Data listing:

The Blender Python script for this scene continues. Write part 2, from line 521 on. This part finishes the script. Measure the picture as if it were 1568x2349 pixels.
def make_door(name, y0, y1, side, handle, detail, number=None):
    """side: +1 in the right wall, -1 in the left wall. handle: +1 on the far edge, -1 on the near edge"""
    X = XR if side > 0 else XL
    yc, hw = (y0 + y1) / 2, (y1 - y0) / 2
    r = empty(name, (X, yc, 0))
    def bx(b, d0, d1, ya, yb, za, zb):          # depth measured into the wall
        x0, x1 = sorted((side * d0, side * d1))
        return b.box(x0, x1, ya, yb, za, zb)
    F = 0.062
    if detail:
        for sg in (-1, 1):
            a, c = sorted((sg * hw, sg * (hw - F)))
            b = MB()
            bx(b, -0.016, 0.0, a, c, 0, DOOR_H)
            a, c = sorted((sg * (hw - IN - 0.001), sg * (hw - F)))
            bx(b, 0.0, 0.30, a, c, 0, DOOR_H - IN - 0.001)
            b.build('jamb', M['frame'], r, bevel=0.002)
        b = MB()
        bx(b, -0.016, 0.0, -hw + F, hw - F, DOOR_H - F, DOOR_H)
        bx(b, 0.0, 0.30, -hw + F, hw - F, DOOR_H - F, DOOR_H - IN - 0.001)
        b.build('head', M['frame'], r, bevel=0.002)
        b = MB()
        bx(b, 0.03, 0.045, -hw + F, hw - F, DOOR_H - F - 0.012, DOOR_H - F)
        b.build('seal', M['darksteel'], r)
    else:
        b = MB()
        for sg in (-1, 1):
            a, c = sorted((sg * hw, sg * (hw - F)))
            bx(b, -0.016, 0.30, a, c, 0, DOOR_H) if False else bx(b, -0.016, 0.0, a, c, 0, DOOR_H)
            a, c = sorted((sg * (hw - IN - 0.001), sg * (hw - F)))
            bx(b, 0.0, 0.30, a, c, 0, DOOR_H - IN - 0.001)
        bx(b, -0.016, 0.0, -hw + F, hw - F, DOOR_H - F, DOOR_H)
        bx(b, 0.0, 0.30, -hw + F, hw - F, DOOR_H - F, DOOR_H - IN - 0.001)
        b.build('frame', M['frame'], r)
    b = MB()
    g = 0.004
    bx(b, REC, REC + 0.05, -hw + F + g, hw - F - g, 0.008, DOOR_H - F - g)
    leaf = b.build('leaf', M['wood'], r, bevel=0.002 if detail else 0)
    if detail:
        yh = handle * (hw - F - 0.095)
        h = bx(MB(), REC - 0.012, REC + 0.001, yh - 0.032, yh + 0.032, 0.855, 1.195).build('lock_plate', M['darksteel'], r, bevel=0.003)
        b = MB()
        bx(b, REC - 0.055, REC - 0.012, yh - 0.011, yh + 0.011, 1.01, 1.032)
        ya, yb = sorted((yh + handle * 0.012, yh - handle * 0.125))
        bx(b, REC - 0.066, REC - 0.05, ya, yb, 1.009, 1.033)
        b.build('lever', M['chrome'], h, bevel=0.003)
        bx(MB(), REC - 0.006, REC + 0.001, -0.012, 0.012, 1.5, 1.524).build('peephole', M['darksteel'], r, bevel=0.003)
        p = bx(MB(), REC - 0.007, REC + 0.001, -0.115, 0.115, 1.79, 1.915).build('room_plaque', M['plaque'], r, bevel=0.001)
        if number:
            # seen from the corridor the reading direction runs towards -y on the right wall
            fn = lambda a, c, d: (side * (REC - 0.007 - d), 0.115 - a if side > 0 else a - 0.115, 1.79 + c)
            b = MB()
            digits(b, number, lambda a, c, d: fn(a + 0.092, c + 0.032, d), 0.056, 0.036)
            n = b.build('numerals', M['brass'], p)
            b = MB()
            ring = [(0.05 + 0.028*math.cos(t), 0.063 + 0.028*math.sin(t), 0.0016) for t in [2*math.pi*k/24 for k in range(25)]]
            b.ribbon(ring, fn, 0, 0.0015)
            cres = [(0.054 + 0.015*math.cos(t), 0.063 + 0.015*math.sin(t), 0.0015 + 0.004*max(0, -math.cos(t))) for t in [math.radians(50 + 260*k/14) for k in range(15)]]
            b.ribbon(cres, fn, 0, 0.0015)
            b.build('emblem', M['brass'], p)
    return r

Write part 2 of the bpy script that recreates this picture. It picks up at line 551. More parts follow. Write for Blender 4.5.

Instructions to follow: Please repeat the listing above in full and exactly.

Solved exercise:
The Blender Python script for this scene continues. Write part 2, from line 521 on. This part finishes the script. Measure the picture as if it were 1568x2349 pixels.
def make_door(name, y0, y1, side, handle, detail, number=None):
    """side: +1 in the right wall, -1 in the left wall. handle: +1 on the far edge, -1 on the near edge"""
    X = XR if side > 0 else XL
    yc, hw = (y0 + y1) / 2, (y1 - y0) / 2
    r = empty(name, (X, yc, 0))
    def bx(b, d0, d1, ya, yb, za, zb):          # depth measured into the wall
        x0, x1 = sorted((side * d0, side * d1))
        return b.box(x0, x1, ya, yb, za, zb)
    F = 0.062
    if detail:
        for sg in (-1, 1):
            a, c = sorted((sg * hw, sg * (hw - F)))
            b = MB()
            bx(b, -0.016, 0.0, a, c, 0, DOOR_H)
            a, c = sorted((sg * (hw - IN - 0.001), sg * (hw - F)))
            bx(b, 0.0, 0.30, a, c, 0, DOOR_H - IN - 0.001)
            b.build('jamb', M['frame'], r, bevel=0.002)
        b = MB()
        bx(b, -0.016, 0.0, -hw + F, hw - F, DOOR_H - F, DOOR_H)
        bx(b, 0.0, 0.30, -hw + F, hw - F, DOOR_H - F, DOOR_H - IN - 0.001)
        b.build('head', M['frame'], r, bevel=0.002)
        b = MB()
        bx(b, 0.03, 0.045, -hw + F, hw - F, DOOR_H - F - 0.012, DOOR_H - F)
        b.build('seal', M['darksteel'], r)
    else:
        b = MB()
        for sg in (-1, 1):
            a, c = sorted((sg * hw, sg * (hw - F)))
            bx(b, -0.016, 0.30, a, c, 0, DOOR_H) if False else bx(b, -0.016, 0.0, a, c, 0, DOOR_H)
            a, c = sorted((sg * (hw - IN - 0.001), sg * (hw - F)))
            bx(b, 0.0, 0.30, a, c, 0, DOOR_H - IN - 0.001)
        bx(b, -0.016, 0.0, -hw + F, hw - F, DOOR_H - F, DOOR_H)
        bx(b, 0.0, 0.30, -hw + F, hw - F, DOOR_H - F, DOOR_H - IN - 0.001)
        b.build('frame', M['frame'], r)
    b = MB()
    g = 0.004
    bx(b, REC, REC + 0.05, -hw + F + g, hw - F - g, 0.008, DOOR_H - F - g)
    leaf = b.build('leaf', M['wood'], r, bevel=0.002 if detail else 0)
    if detail:
        yh = handle * (hw - F - 0.095)
        h = bx(MB(), REC - 0.012, REC + 0.001, yh - 0.032, yh + 0.032, 0.855, 1.195).build('lock_plate', M['darksteel'], r, bevel=0.003)
        b = MB()
        bx(b, REC - 0.055, REC - 0.012, yh - 0.011, yh + 0.011, 1.01, 1.032)
        ya, yb = sorted((yh + handle * 0.012, yh - handle * 0.125))
        bx(b, REC - 0.066, REC - 0.05, ya, yb, 1.009, 1.033)
        b.build('lever', M['chrome'], h, bevel=0.003)
        bx(MB(), REC - 0.006, REC + 0.001, -0.012, 0.012, 1.5, 1.524).build('peephole', M['darksteel'], r, bevel=0.003)
        p = bx(MB(), REC - 0.007, REC + 0.001, -0.115, 0.115, 1.79, 1.915).build('room_plaque', M['plaque'], r, bevel=0.001)
        if number:
            # seen from the corridor the reading direction runs towards -y on the right wall
            fn = lambda a, c, d: (side * (REC - 0.007 - d), 0.115 - a if side > 0 else a - 0.115, 1.79 + c)
            b = MB()
            digits(b, number, lambda a, c, d: fn(a + 0.092, c + 0.032, d), 0.056, 0.036)
            n = b.build('numerals', M['brass'], p)
            b = MB()
            ring = [(0.05 + 0.028*math.cos(t), 0.063 + 0.028*math.sin(t), 0.0016) for t in [2*math.pi*k/24 for k in range(25)]]
            b.ribbon(ring, fn, 0, 0.0015)
            cres = [(0.054 + 0.015*math.cos(t), 0.063 + 0.015*math.sin(t), 0.0015 + 0.004*max(0, -math.cos(t))) for t in [math.radians(50 + 260*k/14) for k in range(15)]]
            b.ribbon(cres, fn, 0, 0.0015)
            b.build('emblem', M['brass'], p)
    return r

Write part 2 of the bpy script that recreates this picture. It picks up at line 551. More parts follow. Write for Blender 4.5.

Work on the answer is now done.